[The Banquet (Il Convito) by Dante Alighieri]@TWC D-Link bookThe Banquet (Il Convito) CHAPTER XXV 2/4
And all these things the aforesaid passions or strong feelings do, which vulgarly are called shame; for wonder is an amazement of the mind at beholding great and wonderful things, at hearing them, or feeling them in some way or other; for, inasmuch as they appear great, they excite reverence in him who sees them; inasmuch as they appear wonderful, they make him who perceives them desirous of knowledge concerning them.
And therefore the ancient Kings in their palaces or habitations set up magnificent works in gold and in marble and works of art, in order that those who should see them should become astonished, and therefore reverent inquirers into the honourable conditions of the King.
Therefore Statius, the sweet Poet, in the first part of the Theban History, says that, when Adrastus, King of the Argives, saw Polynices covered with the skin of a lion, and saw Tydeus covered with the hide of a wild boar, and recalled to mind the reply that Apollo had given concerning his daughters, he became amazed, and therefore more reverent and more desirous for knowledge.

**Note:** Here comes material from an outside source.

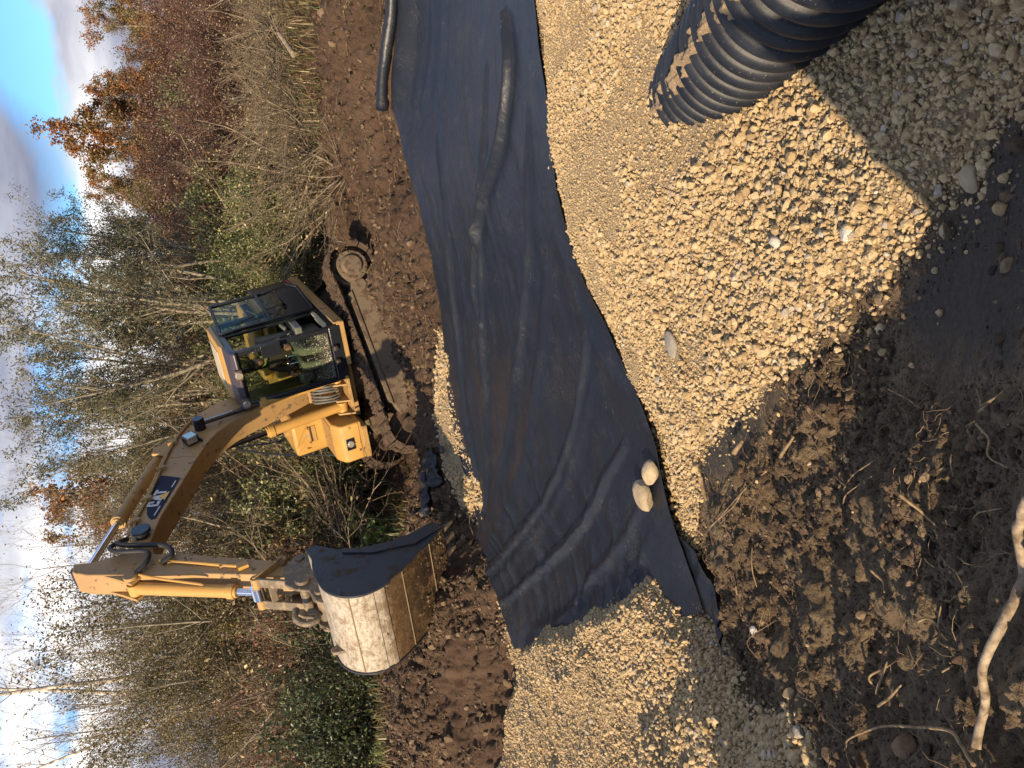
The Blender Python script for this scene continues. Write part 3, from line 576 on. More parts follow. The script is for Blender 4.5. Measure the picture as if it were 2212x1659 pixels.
# --- undercarriage, slewed against the upper body
UY = -0.9469174581891704; UM = Matrix.Rotation(UY, 4, 'Z')
def track(sy):
    R, hb, w = .37, 1.40, .60; per = []; n = 44; Ltot = 4*hb+2*math.pi*R
    def at(s):
        s %= Ltot
        if s < 2*hb:
            x = -hb+s; return Vector((x, 0, .42+R-.035*math.sin(math.pi*s/(2*hb)))), Vector((1, 0, 0))
        s -= 2*hb
        if s < math.pi*R: a = math.pi/2-s/R; return Vector((hb+R*math.cos(a), 0, .42+R*math.sin(a))), Vector((math.sin(a), 0, -math.cos(a)))
        s -= math.pi*R
        if s < 2*hb: return Vector((hb-s, 0, .42-R)), Vector((-1, 0, 0))
        s -= 2*hb; a = -math.pi/2-s/R; return Vector((-hb+R*math.cos(a), 0, .42+R*math.sin(a))), Vector((math.sin(a), 0, -math.cos(a)))
    b = MB(); b.M = UM; rr = random.Random(3+int(sy))
    for i in range(n):
        p, t = at(i*Ltot/n); nn = Vector((-t.z, 0, t.x)); 
        if True: nn = Vector((t.z, 0, -t.x))*-1
        Rr = Matrix((t, Vector((0, 1, 0)), nn)).transposed(); c = p+Vector((0, sy*1.0, 0))
        b.box(c+nn*.012, (Ltot/n*.95, w, .035), Rr); b.box(c+nn*.04-t*.04, (.03, w, .04), Rr); b.box(c-nn*.045, (Ltot/n*.7, .18, .08), Rr)
        for _ in range(4):     # mud packed between the grousers
            q = c+nn*(.03+.02*rr.random())+Vector((0, rr.uniform(-.28, .28), 0))+t*rr.uniform(-.05, .05); b.box(q, (rr.uniform(.05, .12), rr.uniform(.06, .2), rr.uniform(.02, .05)), Rr @ Matrix.Rotation(rr.uniform(-.3, .3), 3, 'Z'))
    tr = b.build('track', M_trk, exc, .012)
    b = MB(); b.M = UM
    b.ext([(-1.15, .30), (-1.2, .50), (-.9, .60), (.9, .60), (1.2, .50), (1.15, .28), (.9, .22), (-.9, .22)], sy*1.0-.17, sy*1.0+.17)
    b.ext([(-1.0, .56), (-.95, .64), (.95, .64), (1.0, .56)], sy*1.0-.20, sy*1.0+.2)
    for k in range(7): b.cyl((-1.0+k*.33, sy-.2, .17), (-1.0+k*.33, sy+.2, .17), .10, 16)
    b.build('track_frame', M_trd, tr, .015)
    # mud packed over the rollers and banked against the lower run
    xs = np.linspace(-1.62, 1.75, 150); ts = np.linspace(0, 1, 46); TT, XX_ = np.meshgrid(ts, xs, indexing='ij')
    nn_ = fbm(XX_*4, TT*3+sy*7, 41, 4); n2q = fbm(XX_*13, TT*9+sy*7, 43, 3)
    yq = 1.10+.55*TT+.12*(nn_-.5)*np.sin(TT*math.pi)+.05*(n2q-.5); zq = (.30+.30*(fbm(XX_*2.5, XX_*0+sy, 4, 3)-.5))*(1-TT**1.5)-.03+.22*(nn_-.5)*(.3+TT)+.12*(n2q-.5)-.55*np.clip(-XX_-.95, 0, 1)
    Vq = np.stack([XX_.ravel(), sy*yq.ravel(), zq.ravel()], 1); Vq = np.array([UM @ Vector(v) for v in Vq])
    mesh_np('packed_mud', Vq, grid_faces(46, 150), M_trk, tr, True)
    kq = rng.random(len(Vq)) < .13; Rq = np.clip(np.exp(rng.normal(math.log(.022), .5, kq.sum())), .008, .07)
    scatter('mud_clods', Vq[kq], Rq, STONES, M_clod, rng, None, None, None, 'stuff', tr)
    b = MB(); b.M = UM
    b.cyl((-1.4, sy-.06, .42), (-1.4, sy+.06, .42), .31, 32); b.cyl((-1.4, sy*1.0, .42), (-1.4, sy*1.22, .42), .255, 28); b.cyl((-1.4, sy*1.22, .42), (-1.4, sy*1.27, .42), .19, 28, .15)
    for k in range(12):
        a = k*math.pi/6; b.cyl((-1.4+.22*math.cos(a), sy*1.2, .42+.22*math.sin(a)), (-1.4+.22*math.cos(a), sy*1.235, .42+.22*math.sin(a)), .017, 8)
    b.build('sprocket', M_trd, tr, .01)
    b = MB(); b.M = UM; b.cyl((1.4, sy-.09, .42), (1.4, sy+.09, .42), .30, 32); b.cyl((1.4, sy-.2, .42), (1.4, sy+.2, .42), .13, 24)
    b.build('idler', M_trk, tr, .01)
track(1); track(-1)
b = MB(); b.M = UM
b.box((0, 0, .55), (1.3, 1.25, .34)); b.cyl((0, 0, .7), (0, 0, .93), .55, 40)
for sx in (-1, 1):
    for sy in (-1, 1): b.bar((sx*.45, sy*.4, .55), (sx*.75, sy*.95, .5), .32, .26)
b.build('car_body', M_trk, exc, .02)
# --- upper frame
b = MB()
b.box((-.35, 0, .99), (2.2, 1.1, .14)); b.box((-.42, .86, 1.0), (2.66, .76, .12)); b.box((-.45, -.87, 1.0), (2.0, .74, .12))
b.box((-.42, 1.24, 1.045), (2.66, .03, .13)); b.box((.65, -.9, 1.0), (.85, .6, .1))
b.build('upper_frame', M_yb, exc, .012)
# counterweight with rounded tail
prof = [(-1.45, -1.22)]+[(-1.45-.85*math.sin(a), -1.22*math.cos(a)) for a in np.linspace(.25, math.pi-.25, 18)]+[(-1.45, 1.22)]
b = MB(); b.ext_axis(prof, (0, 0, .98), (1, 0, 0), (0, 1, 0), (0, 0, 1), .86); b.build('counterweight', M_y, exc, .05, seg=3)
# engine hood, rounded
b = MB(); b.box((-1.15, 0, 1.45), (1.0, 2.38, .86)); b.build('engine_housing', M_y, exc, .05, seg=3)
b = MB(); b.box((-1.5, .35, 1.98), (1.1, 1.2, .20)); hd = b.build('engine_hood', M_y, exc, .08, seg=4)
b = MB()
for k in range(9): b.box((-1.2-.07*k, .962, 1.98), (.03, .02, .13))
b.build('grille', M_k, hd)
# brown side door behind the cab with its red stripe
b = MB(); b.box((-1.12, 1.215, 1.47), (1.12, .05, .80)); sp = b.build('side_panel', M_br, exc, .02)
b = MB(); b.box((-1.12, 1.243, 1.15), (1.10, .012, .045)); b.build('stripe', M_red, sp)
b = MB(); b.box((-1.3, 1.25, 1.5), (.2, .02, .1)); b.build('latch', M_k, sp, .006); b = MB(); b.box((-.8, 1.25, 1.45), (.05, .03, .12)); b.build('latch', M_k, sp, .006)
# right side: tank, tool box with head lamp, hand rail
b = MB(); b.box((-.10, -.84, 1.55), (.86, .74, .98)); tk = b.build('fuel_tank', M_y, exc, .06, seg=3)
b = MB(); b.tube([(.34, -.70, 1.78), (.40, -.70, 1.78), (.40, -.98, 1.78), (.34, -.98, 1.78)], .014, 8, 1); b.box((.335, -.84, 1.70), (.02, .30, .10)); b.build('handle', M_yb, tk, .004)
b = MB(); b.cyl((-.1, -.9, 2.03), (-.1, -.9, 2.10), .07, 20); b.build('filler_cap', M_yb, tk)
b = MB(); b.ext([(.32, 1.03), (.32, 1.50), (.86, 1.50), (1.02, 1.42), (1.06, 1.36), (1.06, 1.03)], -1.20, -.50); tb = b.build('tool_box', M_y, exc, .03, seg=3)
b = MB(); b.box((.60, -.85, 1.505), (.5, .60, .012))
for i in range(9):
    for j in range(9): b.cyl((.39+i*.053, -1.10+j*.062, 1.51), (.39+i*.053, -1.10+j*.062, 1.522), .012, 6)
b.build('tread_plate', M_yb, tb)
b = MB(); b.box((1.062, -.86, 1.27), (.012, .22, .15)); hl = b.build('headlight_recess', M_k, tb, .02)
b = MB(); b.cyl((1.06, -.86, 1.27), (1.085, -.86, 1.27), .066, 24, .05); b.box((1.085, -.86, 1.27), (.012, .012, .15)); b.build('headlight', M_lens, tb, .004)
b = MB(); b.box((1.063, -.56, 1.25), (.012, .05, .05)); b.box((1.064, -.85, 1.10), (.01, .66, .02)); b.build('catch', M_yb, tb, .004)
b = MB(); b.tube([(.66, -1.235, 1.06), (.63, -1.235, 1.4), (.0, -1.235, 2.22), (-.62, -1.235, 2.78), (-.74, -1.235, 2.83), (-.74, -1.235, 2.74), (-.47, -1.2, 2.25), (-.44, -1.15, 1.98)], .016, 8, 5); b.build('handrail', M_k, exc, smooth=True)
# --- cab
b = MB(); W_ = .075
def post(a, c, w=W_, h=W_): b.bar(a, c, w, h, (1, 0, 0))
i0, i1 = CY0+.035, CY1-.035
top = 2.70
for y in (i0, i1):
    b.bar((XF-.03, y, CZ0+.16), (XF-.09, y, top), .085, .075, (1, 0, 0))       # front pillars
    b.bar((XR+.04, y, CZ0), (XR+.04, y, top), .09, .08, (1, 0, 0))             # rear pillars
    b.bar((XR, y, top), (XF-.06, y, top), .07, .10)                            # roof rails
b.box((XF-.03, (CY0+CY1)/2, CZ0+.075), (.07, CY1-CY0, .19)); b.box((XF-.10, (CY0+CY1)/2, top-.02), (.09, CY1-CY0, .13)); b.box((XR+.04, (CY0+CY1)/2, top), (.08, CY1-CY0-.05, .1))
b.bar((.06, i1, CZ0), (.06, i1, top), .05, .05, (1, 0, 0))                      # door hinge post
b.bar((XR, i0, 1.62), (XF-.05, i0, 1.62), .05, .06)
b.box(((XF+XR)/2, (CY0+CY1)/2, CZ0+.02), (XF-XR-.06, CY1-CY0-.02, .08))
cab = b.build('cab', M_k, exc, .016, seg=3)
b = MB(); b.box(((XF+XR)/2-.0, i0+.0, 1.33), (XF-XR-.12, .05, .55)); b.box((XR+.04, (CY0+CY1)/2, 1.40), (.05, CY1-CY0-.12, .70)); b.box((-.22, i1, 1.33), (.52, .05, .56)); b.build('lower_panel', M_br, cab, .01)
b = MB(); b.ext([(XR-.04, 2.74), (XR-.04, 2.79), (XR, 2.835), (.36, 2.835), (.50, 2.79), (.50, 2.74)], CY0+.02, CY1-.02); b.build('roof', M_y, cab, .02, seg=3)
b = MB(); b.box((-.05, (CY0+CY1)/2, 2.842), (.6, .62, .014)); b.build('roof_hatch', M_cream, cab, .006)
b = MB(); b.ext([(.47, 2.735), (.50, 2.80), (.86, 2.765), (.93, 2.70), (.92, 2.66), (.80, 2.70)], CY0+.0, CY1-.0); b.build('roof_visor', M_purp, cab, .015, seg=3)
for y in (.86, .37):
    b = MB(); b.box((.93, y, 2.70), (.09, .17, .12)); lp = b.build('cab_lamp', M_lamp, cab, .025, seg=3)
    b = MB(); b.cyl((.965, y, 2.70), (.988, y, 2.70), .062, 22, .05); b.build('lens', M_lens, lp) if False else b.build('cab_lamp_lens', M_lens, cab)
gx0, gx1 = XF-.035, XF-.095
b = MB(); g = lambda z: gx0+(gx1-gx0)*(z-1.2)/(2.62-1.2)
n_ = 3
b.add([(g(1.22), CY0+.075, 1.22), (g(1.22), CY1-.075, 1.22), (g(2.62), CY1-.075, 2.62), (g(2.62), CY0+.075, 2.62)], [(0, 1, 2, 3)])
b.build('windshield', M_gl, cab)
b = MB(); b.tube([(g(1.23)+.02, CY0+.09, 1.24), (g(1.23)+.02, CY1-.09, 1.24)], .008, 6, 1); b.tube([(g(1.25)+.025, .62, 1.24), (g(1.9)+.02, .40, 1.85)], .007, 6, 1); b.build('wiper', M_k, cab)
b = MB(); b.add([(XR+.05, i0, 1.65), (XF-.08, i0, 1.65), (XF-.1, i0, 2.66), (XR+.05, i0, 2.66)], [(0, 1, 2, 3)]); b.build('right_window', M_gl, cab)
b = MB(); b.add([(XR+.02, CY0+.08, 1.76), (XR+.02, CY1-.08, 1.76), (XR+.02, CY1-.08, 2.64), (XR+.02, CY0+.08, 2.64)], [(0, 1, 2, 3)]); b.build('rear_window', M_gl, cab)
b = MB(); b.add([(XR+.08, i1, 1.64), (.03, i1, 1.64), (.03, i1, 2.64), (XR+.08, i1, 2.64)], [(0, 1, 2, 3)]); b.build('side_window', M_gl, cab)
b = MB(); b.tube([(XF-.02, CY1+.0, 2.42), (XF+.16, CY1+.02, 2.45), (XF+.16, CY1+.02, 2.25)], .011, 8, 3); b.box((XF+.15, CY1-.03, 2.17), (.035, .20, .30)); b.build('mirror', M_k, cab, .01)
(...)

Modesty is a shrinking, a drawing-back of the mind from unseemly things, with the fear of falling into them; even as we see in virgins and in good women, and in adolescent or young men, who are so modest that not only when they are tempted to do wrong, and urged to do so, but even when some fancied joy flashes across the mind, the feeling is depicted in the face, which either grows pale with fear, or flushes rosy-red.
Wherefore the before-mentioned poet, in the first book of the Thebaid already quoted, says that when Acesta the nurse of Argia and Deiphile, the daughters of King Adrastus, led them before the eyes of their holy father into the presence of the two pilgrims, that is to say, Polynices and Tydeus, the virgins grew pale and blushed rosy-red, and their eyes shunned the glance of any other person, and they kept them fixed on the paternal face alone, as if there were safety.